Engineer Insignias
and Traditions

Last updated:
Tuesday, August 10, 2004 9:13 AM
5th Infantry Division
The 7th Engineer Battalion has always been assigned to 5th Infantry Division as the organic Division Engineer Unit with one exception: both the Division and the 7th Engineers were inactivated in 1921, but A Company, 7th Engineers remained on active duty at Ft. Benning, GA until 1933.

The original division insignia was a red diamond, six inches vertical by four inches horizontal (across the points), with a two inch high white "5" in the center. All equipment had the diamond painted on for shipment to France, but the "5" was then removed. It is not clear if the if personnel wore a patch on their uniforms: the diamond does not appear in photos until mid 1918. From WW II on, all personnel assigned wore the "Red Diamond" patch on their left sleeve. Those who were in combat with the Division are authorized to wear the patch on the right sleeve.
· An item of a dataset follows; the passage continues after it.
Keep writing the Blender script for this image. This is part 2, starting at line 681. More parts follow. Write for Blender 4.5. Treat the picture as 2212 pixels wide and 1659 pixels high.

The Regimental crest has the Division motto "We Will", but the origins of the motto are unknown. The crest is worn on the epaulette of the Dress green uniform by those individuals assigned to "Divisional" positions, as opposed to those assigned to subordinate units (who wear their own Battalion or regimental crests).
The Divisional Insignia is a Red Diamond, with horizontal axis 2/3 that of the vertical axis. The first diamond had a white numeral 5 centered on it, but that was removed shortly after the division arrived in France in 1918. It is not clear when the Diamond was first worn on the left sleeve. It does not show in photos until late 1918.

The size was reduced to approximately 2 inches vertical and 1-1/3 horizontal at the Divisions reactivation in 1939.

About 1968, subdued color insignia was authorized for wear on fatigue uniforms and the black diamond was adopted.

The Division Crest: the Division's motto "We Will" is inscribed below the Red Diamond. The blue swirls signify....

The origins of the motto are not known.


7th Engineer Battalion Crest

SHIELD Sable, an anchor debruised by two oars saltirewise between in fess two increscents all argent; on a chief of the last embattled a cross gules.

CREST: On a wreath of the colors (argent and sable) a fusil gules on a bridge bent argent.
Black and white were the old colors of the Engineer Corps. The anchor and oars device and the crescents are from the arms of the lst Engineers and recall the source of the cadre from which the battalion was organized in 1917. The battalion served in France during World War I with the 5th Division. The crossing of the Meuse River near Dun is indicated by the device in the chief which is not only a cross but the device of the Lords of Dun as well. The crest also symbolizes the service in France. During the difficult period between 2 and 6 November 1918 the battalion was called upon to prove itself on seven different occasions. The motto "Seven Times Tested by Fire" is a recollection of this.

The "Essayons Button" is unique in Army history and tradition. It is required wear for all engineer officers and is optional for enlisted men (and women) on the dress uniform. The button was first autorized in 1814 when each branch wore a distinctive button and the design has not changed since then. It is the only distinctive button authorized by the Army, those assigned to other branches all must wear the button with the Eagle Device of the United States.